J. Smeaton Chase, who traveled alone by horse along the California coast in 1911, was surprised by the sight of it. He wrote: At El Bulito Cañon, I caught a glimpse of the handsome large house of a local cattle baron. Gleaming white among noble oaks, it had the air of a French chateau.
Lottie cultivated luxurious gardens filled with exotic flowering plants that she ordered by mail from all over the world. There was a sun dial, a lily pond, and a lawn. A swimming pool was built in the 1930s, the first in Santa Barbara County. (It was filled with earth in 1970.) Thick wisteria vines, spectacular when in bloom, still cling to the porch and the eaves.
Early on, rats chewed up Lottie’s sheepskin Ph.D. diploma, which seemed rather symbolic, and she never quite adjusted to the harsh and isolated life she found here. Weekly trips to Santa Barbara helped. Family members waved a red handkerchief to flag down the local commuter train at Drake Station near Santa Anita Canyon, a privilege granted them by the railroad in exchange for the right of way.
The house became known as the “Big House” and is referred to as the Hollister House today. We remember Christmas parties in this house, with kids running around, and a jolly local Santa Claus hamming it up with his ho-ho-hos. We remember the year of El Niño, when it really did rain, stranding us all on this side of the creek and we held school for the children in here. There have been poetry readings in this house, and potlucks and lectures, and meetings both constructive and contentious. It’s our community center, in a way, but a place where the past lingers too.

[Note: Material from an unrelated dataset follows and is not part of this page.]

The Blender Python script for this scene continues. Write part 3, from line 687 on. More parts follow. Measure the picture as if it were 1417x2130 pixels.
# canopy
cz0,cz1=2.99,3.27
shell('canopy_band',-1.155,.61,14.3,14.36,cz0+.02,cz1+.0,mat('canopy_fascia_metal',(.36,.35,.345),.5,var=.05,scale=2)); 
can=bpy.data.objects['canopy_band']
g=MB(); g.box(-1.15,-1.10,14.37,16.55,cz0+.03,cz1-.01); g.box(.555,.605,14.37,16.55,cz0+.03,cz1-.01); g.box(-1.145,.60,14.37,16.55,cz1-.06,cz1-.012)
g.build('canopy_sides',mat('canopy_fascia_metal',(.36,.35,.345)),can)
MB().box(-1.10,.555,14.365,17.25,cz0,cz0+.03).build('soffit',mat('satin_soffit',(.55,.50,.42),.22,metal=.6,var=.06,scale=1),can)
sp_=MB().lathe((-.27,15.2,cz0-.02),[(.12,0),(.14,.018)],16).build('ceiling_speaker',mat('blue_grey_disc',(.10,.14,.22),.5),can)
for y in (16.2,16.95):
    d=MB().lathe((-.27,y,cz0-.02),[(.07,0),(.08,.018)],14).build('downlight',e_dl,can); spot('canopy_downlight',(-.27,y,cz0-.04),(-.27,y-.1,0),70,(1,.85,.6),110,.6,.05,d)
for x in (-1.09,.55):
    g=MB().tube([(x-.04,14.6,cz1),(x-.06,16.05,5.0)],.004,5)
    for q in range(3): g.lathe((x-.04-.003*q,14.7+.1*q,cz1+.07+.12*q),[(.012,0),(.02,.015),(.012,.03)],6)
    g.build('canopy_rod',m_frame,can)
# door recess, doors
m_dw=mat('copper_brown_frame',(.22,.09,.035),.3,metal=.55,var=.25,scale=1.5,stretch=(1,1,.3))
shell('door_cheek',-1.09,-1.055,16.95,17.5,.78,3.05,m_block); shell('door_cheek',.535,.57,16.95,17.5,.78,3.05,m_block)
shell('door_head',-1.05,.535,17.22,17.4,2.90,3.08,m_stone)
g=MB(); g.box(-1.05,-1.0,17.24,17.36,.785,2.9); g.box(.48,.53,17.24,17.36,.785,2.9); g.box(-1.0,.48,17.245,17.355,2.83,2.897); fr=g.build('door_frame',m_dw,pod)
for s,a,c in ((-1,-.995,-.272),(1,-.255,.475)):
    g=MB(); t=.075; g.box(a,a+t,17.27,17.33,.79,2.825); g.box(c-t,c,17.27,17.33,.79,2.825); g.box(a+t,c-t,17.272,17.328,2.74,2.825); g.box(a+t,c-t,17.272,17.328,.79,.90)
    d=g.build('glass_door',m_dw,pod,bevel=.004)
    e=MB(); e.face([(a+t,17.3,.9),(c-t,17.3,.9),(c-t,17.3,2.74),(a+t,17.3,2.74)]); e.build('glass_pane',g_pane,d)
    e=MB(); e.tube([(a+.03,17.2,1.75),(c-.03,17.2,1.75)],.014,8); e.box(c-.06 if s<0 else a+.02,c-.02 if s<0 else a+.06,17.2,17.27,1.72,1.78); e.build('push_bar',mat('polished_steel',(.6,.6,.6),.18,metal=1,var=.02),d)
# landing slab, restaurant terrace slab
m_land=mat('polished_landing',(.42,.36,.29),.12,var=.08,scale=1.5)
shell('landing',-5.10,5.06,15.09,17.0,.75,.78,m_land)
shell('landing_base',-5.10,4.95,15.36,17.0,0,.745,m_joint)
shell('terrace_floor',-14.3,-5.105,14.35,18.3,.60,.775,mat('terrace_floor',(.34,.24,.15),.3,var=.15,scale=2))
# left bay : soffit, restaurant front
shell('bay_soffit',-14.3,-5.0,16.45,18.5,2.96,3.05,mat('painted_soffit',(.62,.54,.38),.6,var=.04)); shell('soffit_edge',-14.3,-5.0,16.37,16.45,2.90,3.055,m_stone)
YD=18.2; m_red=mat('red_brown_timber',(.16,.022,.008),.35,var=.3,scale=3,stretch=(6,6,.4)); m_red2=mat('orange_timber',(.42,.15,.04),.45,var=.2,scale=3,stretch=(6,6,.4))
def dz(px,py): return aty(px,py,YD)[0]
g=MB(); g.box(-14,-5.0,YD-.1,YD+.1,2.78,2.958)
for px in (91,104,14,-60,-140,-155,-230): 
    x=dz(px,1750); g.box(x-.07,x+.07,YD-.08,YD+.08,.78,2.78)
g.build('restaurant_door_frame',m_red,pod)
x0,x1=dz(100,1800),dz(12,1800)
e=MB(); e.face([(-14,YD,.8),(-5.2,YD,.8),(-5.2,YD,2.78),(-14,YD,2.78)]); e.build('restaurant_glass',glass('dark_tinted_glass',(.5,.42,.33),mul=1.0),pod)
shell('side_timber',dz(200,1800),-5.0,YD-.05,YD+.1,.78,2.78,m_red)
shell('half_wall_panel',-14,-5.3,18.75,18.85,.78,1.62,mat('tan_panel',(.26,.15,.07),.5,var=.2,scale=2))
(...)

Coming back to visit in 1998, Kate was flooded with memories.
"It was a very wet spring when I arrived, and this front yard was grass to my waist. The wisteria completely covered the front of the house. You couldn’t go in two doors because you couldn’t get through the wisteria. But it was so beautiful — so beautiful! I fell in love.”
“We didn’t stay here full-time at first. For the first two or three years we drove back and forth on weekends. Then we discovered that my weekends were starting on Thursday night and ending on Tuesday morning. When I first came up, I had a little wrench and a little pair of pliers. I was in sandals and shorts and a sleeveless tee shirt. After I’d been up here a few years, when I got up in the morning I’d put on the sturdiest blue jeans I could find, wool socks, boots, a long-sleeved shirt, and heavy-duty gloves. My pruning shears went from miniature to grand. The first chain saw I bought was so big I couldn’t pick it up!”
“I love the way it’s painted now; they brought out the architectural details. It was so messy when we arrived. For instance, you couldn’t see this path here at all– it was all overgrown.”
“The swimming pool was there, and it was totally black...it all looks smaller now...and there’s a tea room out there that had a shale bedstone wall around it, sort of sunken down a little bit...with a little stone table. It was completely hidden — we often had tea there. There’s also a lily pond that we discovered was eight feet deep when Bill’s mother stepped backward and fell into it.”
“The pool water was pitch black because the lithium in the water up here, combined with the oak leaves — or bourbon — turns black. We used to fix somebody bourbon and water, and it doesn’t happen instantly — they’d have a few sips and set it down on their arm chair, and all of a sudden, they’d look at their drink and it’d be just black.”
“Water was always our major problem. And it wasn’t the color, it was the lack of it. We were without water for at least one month out of every year. Thank God for the swimming pool, or we couldn’t have done it! We kept buckets in the bathroom to flush the toilets with, and the rule was, when you used that bucket, you filled that bucket up. So we filled up the buckets from the swimming pool, and there would be occasional screams of ‘Argh! Frogs!’ There were snakes, too. We tried not to think about it. It was always wise to tap the water before you jumped in the pool, so everything could go to the bottom — you hoped.”
“Oh, those were wonderful years! Every day I would wake up and wonder what adventures awaited.”